Charles I by Anthony Van Dyck
While we’re talking about Tragic Monarchs, let’s turn to England’s Charles I. On this day in 1649, King Charles I was beheaded after being convicted of High Treason.
Born the second son of James I (who was already King of the Scots), Charles moved to England when his father acquired the English crown. When he succeeded his father in 1625, Charles quarrelled much with the parliaments of England and Scotland. It seemed the parliaments did not embrace Charles’s notion of The Divine Right of Kings—whereby Charles could rule by his conscience alone.
Between 1642 and 1646, Charles waged battle against the armies of the parliaments of England and Scotland—a period known as the English Civil War. This weakened the King and allowed Oliver Cromwell to consolidate power.
In 1649, the king was tried, convicted and sentenced to execution for 30 January. As it was a cold day, the King asked for two shirts, lest the people think he was shaking with fear. He walked from St. James’s Palace to the execution scaffold erected before Whitehall.
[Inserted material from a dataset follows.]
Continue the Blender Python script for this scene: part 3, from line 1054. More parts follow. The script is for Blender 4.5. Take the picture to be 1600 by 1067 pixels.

He delivered a statement, said a prayer, laid his neck upon the executioner’s block, and signaled that he was ready. His head was removed with one clean strike. Typical of the times, his head was held-up in exhibition, but the customary words—”Behold the head of a traitor!”—were not used, probably because the hooded executioner did not want his voice heard (thus, his identity revealed). The next day, the King’s head was sewn back onto his body and he was buried in a lead coffin in Henry VIII’s vault at Windsor Castle. The authorities had refused his burial request at Westminster Abbey.